As part of the research into supply chain relationships under way at the scmLAB, Sáenz and her team have developed guidelines and key performance indicators for helping companies to proactively develop a culture of change management in the supply chain. The guidelines are described in the “Flexible Supply Chains: A Boost for Risk Mitigation?” chapter of a new book titled, Managing Risk in Virtual Enterprise Networks: Implementing Supply Chain Principles, by Ed S. Ponis, published by IGI Global and forthcoming in March 2010.

“By aligning their strategies, trading partners in a supply chain are already set up to make the rapid decisions that are needed when a crisis occurs,” Sáenz says. Six strategies are particularly important to such alignments:

Supply Chain Partners. Coordinate with suppliers and/or customers on the level of flexible capacity they can offer and how committed they are to continuous improvement.

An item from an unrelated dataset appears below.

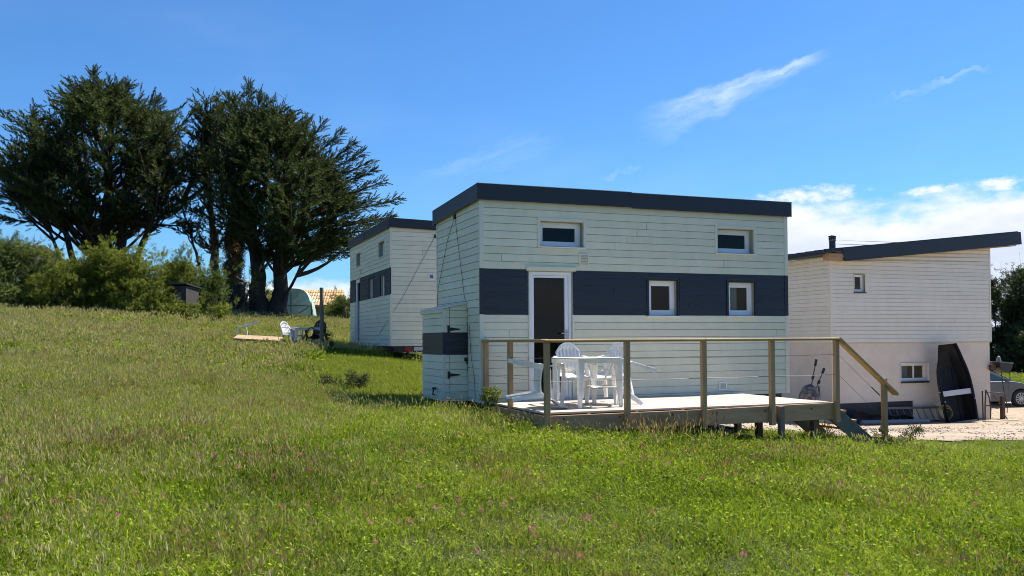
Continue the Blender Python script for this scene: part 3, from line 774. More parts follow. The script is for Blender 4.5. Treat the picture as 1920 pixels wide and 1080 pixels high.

  • Organization. Look at the flexibility that can be derived from restructuring organizations and changing workforce culture and business practices.
  • Logistics. Assess your trading partners’ ability to cost-effectively receive, produce, and deliver when supply sources and customers change.
  • Market. Ascertain how responsive your partners are to changes in market conditions and customer needs. For example, what is their capacity for customizing products to meet specific buyer demands?
  • Production. When change occurs, to what extent can trading partners reconfigure production processes in line with end-to-end supply chain planning?
  • Innovation. Confirm that supply chain partners are always on the lookout for opportunities to improve processes through innovation. Having a common vision for innovation must be an inherent part of the supply chain relationship.

Recent conceptual research studies have pointed out that firms without a strong binding culture across supply chain members are not likely to achieve significant enhancements in supply chain performance. Such firms should focus attention on developing shared beliefs and values across their supply chains. This culture should be sensitive to current and potential competitive threats as well as the proactive and reactive mechanisms that the enterprises adopt to increase supply chain flexibility.

Supply chain partners can reinforce interorganizational culture in a number of ways, explains Sáenz, such as working toward an “alignment of norms” where they share goals and develop common corporate cultures. A “problem-solving orientation” refers to the alignment of operational behavior, and a “culture of competitiveness” is the degree to which supply chains are predisposed to detecting and fixing shortfalls between what the market desires and what is currently on offer.

Sáenz and a group of professors are using data gathered from 153 suppliers in a retail supply chain to statistically analyze and quantify the association between building a culture of relational orientation among trading partners and supply chain performance. The preliminary results appear to empirically confirm this association, she says.

“If you want to build flexibility from an interorganizational point of view with your partners, then you need to invest time and effort in aligning part of your organizational culture with your strategic supply chain partners,” says Sáenz. Moreover, your knowledge about trading partners has to encompass the extended supply chain to include suppliers’ suppliers and customers’ customers. “If you want to react quickly, you need to understand in advance how the end-to-end supply chain will react,” notes Sáenz.